Begin Material provided
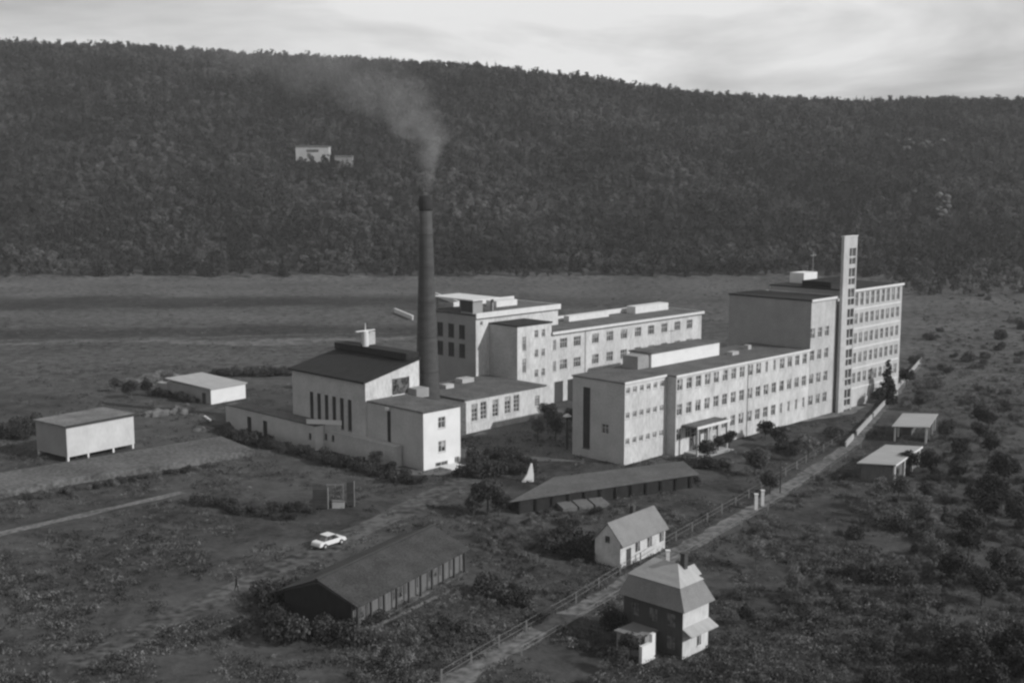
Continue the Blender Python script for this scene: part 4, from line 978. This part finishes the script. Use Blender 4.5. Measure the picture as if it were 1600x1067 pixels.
# ------------------------------------------------------------------ chimney smoke
top = Vector((cpos.x, cpos.y, 41.0))
sm = MB().box(-150, 22, -26, 26, 0, 50)
so = sm.build('smoke', []); so.location = top
M = bpy.data.materials.new('smoke'); M.use_nodes = True; t = M.node_tree; t.nodes.clear()
out = t.nodes.new('ShaderNodeOutputMaterial'); pv = t.nodes.new('ShaderNodeVolumePrincipled')
pv.inputs['Color'].default_value = (.9, .9, .9, 1); t.links.new(pv.outputs[0], out.inputs['Volume'])
tcd = t.nodes.new('ShaderNodeTexCoord'); sx = t.nodes.new('ShaderNodeSeparateXYZ'); t.links.new(tcd.outputs['Object'], sx.inputs[0])
wn = N(t, 'ShaderNodeTexNoise', _Scale=.16, _Detail=3.0); t.links.new(tcd.outputs['Object'], wn.inputs['Vector'])
zz = math_(t, 'DIVIDE', sx.outputs[2], 44.0, True)
def curve(pts, src):
    c = t.nodes.new('ShaderNodeFloatCurve'); cv = c.mapping.curves[0]
    cv.points[0].location = pts[0]; cv.points[1].location = pts[-1]
    for q in pts[1:-1]: cv.points.new(*q)
    for q in cv.points: q.handle_type = 'AUTO_CLAMPED'
    c.mapping.update(); t.links.new(src, c.inputs['Value']); return c.outputs[0]
zs = [0, 4, 8.5, 12, 16, 20, 25, 30, 37, 44]
xc = [0, .7, 1.0, -.8, -5.5, -11, -20, -32, -48, -56]
rx = [.8, 1.6, 3.2, 5.6, 8.6, 12.5, 17.5, 22, 25, 25]
dn = [1.5, 1.7, 1.3, .62, .32, .19, .13, .1, .07, .0]
xcv = math_(t, 'MULTIPLY', math_(t, 'SUBTRACT', curve([(z / 44, (x_ + 60) / 66) for z, x_ in zip(zs, xc)], zz), 60 / 66.), 66.0)
rxv = math_(t, 'MULTIPLY', curve([(z / 44, r_ / 25) for z, r_ in zip(zs, rx)], zz), 25.0)
dens = curve([(z / 44, d) for z, d in zip(zs, dn)], zz)
wob = math_(t, 'MULTIPLY', math_(t, 'SUBTRACT', wn.outputs[0], .5), math_(t, 'MULTIPLY', rxv, 2.4))
lft = math_(t, 'SUBTRACT', sx.outputs[0], xcv)
lft = math_(t, 'MULTIPLY', lft, math_(t, 'SUBTRACT', 1.0, math_(t, 'MULTIPLY', math_(t, 'LESS_THAN', lft, 0.0), math_(t, 'MULTIPLY', zz, .75))))
ddx = math_(t, 'DIVIDE', math_(t, 'ADD', lft, wob), rxv)
ddy = math_(t, 'DIVIDE', sx.outputs[1], math_(t, 'MULTIPLY', rxv, .6))
d2_ = math_(t, 'ADD', math_(t, 'MULTIPLY', ddx, ddx), math_(t, 'MULTIPLY', ddy, ddy))
fo_ = math_(t, 'SUBTRACT', 1.0, d2_, True)
n3 = N(t, 'ShaderNodeTexNoise', _Scale=.35, _Detail=5.0, _Roughness=.65); t.links.new(tcd.outputs['Object'], n3.inputs['Vector'])
pf = math_(t, 'MULTIPLY', math_(t, 'SUBTRACT', n3.outputs[0], .28, True), 2.6)
dd = math_(t, 'MULTIPLY', math_(t, 'MULTIPLY', fo_, pf), math_(t, 'MULTIPLY', dens, .15))
t.links.new(dd, pv.inputs['Density'])
so.data.materials.append(M); struct(so, 'stuff'); so['label'] = 'thin pale smoke drifting left from the chimney'

# ------------------------------------------------------------------ air
hb = MB().box(-1300, 1300, -60, 1500, -1.5, 215); ho_ = hb.build('haze', [])
HM = bpy.data.materials.new('haze'); HM.use_nodes = True; t = HM.node_tree; t.nodes.clear()
out = t.nodes.new('ShaderNodeOutputMaterial'); pv = t.nodes.new('ShaderNodeVolumePrincipled'); pv.inputs['Color'].default_value = (.95, .95, .95, 1)
pv.inputs['Density'].default_value = .00013; t.links.new(pv.outputs[0], out.inputs['Volume']); ho_.data.materials.append(HM); struct(ho_, 'stuff'); ho_['label'] = 'thin haze in the valley air'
End Material provided
Exercise requirements: Write the listing out a second time exactly, dropping all images.

Final result:
Continue the Blender Python script for this scene: part 4, from line 978. This part finishes the script. Use Blender 4.5. Measure the picture as if it were 1600x1067 pixels.
# ------------------------------------------------------------------ chimney smoke
top = Vector((cpos.x, cpos.y, 41.0))
sm = MB().box(-150, 22, -26, 26, 0, 50)
so = sm.build('smoke', []); so.location = top
M = bpy.data.materials.new('smoke'); M.use_nodes = True; t = M.node_tree; t.nodes.clear()
out = t.nodes.new('ShaderNodeOutputMaterial'); pv = t.nodes.new('ShaderNodeVolumePrincipled')
pv.inputs['Color'].default_value = (.9, .9, .9, 1); t.links.new(pv.outputs[0], out.inputs['Volume'])
tcd = t.nodes.new('ShaderNodeTexCoord'); sx = t.nodes.new('ShaderNodeSeparateXYZ'); t.links.new(tcd.outputs['Object'], sx.inputs[0])
wn = N(t, 'ShaderNodeTexNoise', _Scale=.16, _Detail=3.0); t.links.new(tcd.outputs['Object'], wn.inputs['Vector'])
zz = math_(t, 'DIVIDE', sx.outputs[2], 44.0, True)
def curve(pts, src):
    c = t.nodes.new('ShaderNodeFloatCurve'); cv = c.mapping.curves[0]
    cv.points[0].location = pts[0]; cv.points[1].location = pts[-1]
    for q in pts[1:-1]: cv.points.new(*q)
    for q in cv.points: q.handle_type = 'AUTO_CLAMPED'
    c.mapping.update(); t.links.new(src, c.inputs['Value']); return c.outputs[0]
zs = [0, 4, 8.5, 12, 16, 20, 25, 30, 37, 44]
xc = [0, .7, 1.0, -.8, -5.5, -11, -20, -32, -48, -56]
rx = [.8, 1.6, 3.2, 5.6, 8.6, 12.5, 17.5, 22, 25, 25]
dn = [1.5, 1.7, 1.3, .62, .32, .19, .13, .1, .07, .0]
xcv = math_(t, 'MULTIPLY', math_(t, 'SUBTRACT', curve([(z / 44, (x_ + 60) / 66) for z, x_ in zip(zs, xc)], zz), 60 / 66.), 66.0)
rxv = math_(t, 'MULTIPLY', curve([(z / 44, r_ / 25) for z, r_ in zip(zs, rx)], zz), 25.0)
dens = curve([(z / 44, d) for z, d in zip(zs, dn)], zz)
wob = math_(t, 'MULTIPLY', math_(t, 'SUBTRACT', wn.outputs[0], .5), math_(t, 'MULTIPLY', rxv, 2.4))
lft = math_(t, 'SUBTRACT', sx.outputs[0], xcv)
lft = math_(t, 'MULTIPLY', lft, math_(t, 'SUBTRACT', 1.0, math_(t, 'MULTIPLY', math_(t, 'LESS_THAN', lft, 0.0), math_(t, 'MULTIPLY', zz, .75))))
ddx = math_(t, 'DIVIDE', math_(t, 'ADD', lft, wob), rxv)
ddy = math_(t, 'DIVIDE', sx.outputs[1], math_(t, 'MULTIPLY', rxv, .6))
d2_ = math_(t, 'ADD', math_(t, 'MULTIPLY', ddx, ddx), math_(t, 'MULTIPLY', ddy, ddy))
fo_ = math_(t, 'SUBTRACT', 1.0, d2_, True)
n3 = N(t, 'ShaderNodeTexNoise', _Scale=.35, _Detail=5.0, _Roughness=.65); t.links.new(tcd.outputs['Object'], n3.inputs['Vector'])
pf = math_(t, 'MULTIPLY', math_(t, 'SUBTRACT', n3.outputs[0], .28, True), 2.6)
dd = math_(t, 'MULTIPLY', math_(t, 'MULTIPLY', fo_, pf), math_(t, 'MULTIPLY', dens, .15))
t.links.new(dd, pv.inputs['Density'])
so.data.materials.append(M); struct(so, 'stuff'); so['label'] = 'thin pale smoke drifting left from the chimney'

# ------------------------------------------------------------------ air
hb = MB().box(-1300, 1300, -60, 1500, -1.5, 215); ho_ = hb.build('haze', [])
HM = bpy.data.materials.new('haze'); HM.use_nodes = True; t = HM.node_tree; t.nodes.clear()
out = t.nodes.new('ShaderNodeOutputMaterial'); pv = t.nodes.new('ShaderNodeVolumePrincipled'); pv.inputs['Color'].default_value = (.95, .95, .95, 1)
pv.inputs['Density'].default_value = .00013; t.links.new(pv.outputs[0], out.inputs['Volume']); ho_.data.materials.append(HM); struct(ho_, 'stuff'); ho_['label'] = 'thin haze in the valley air'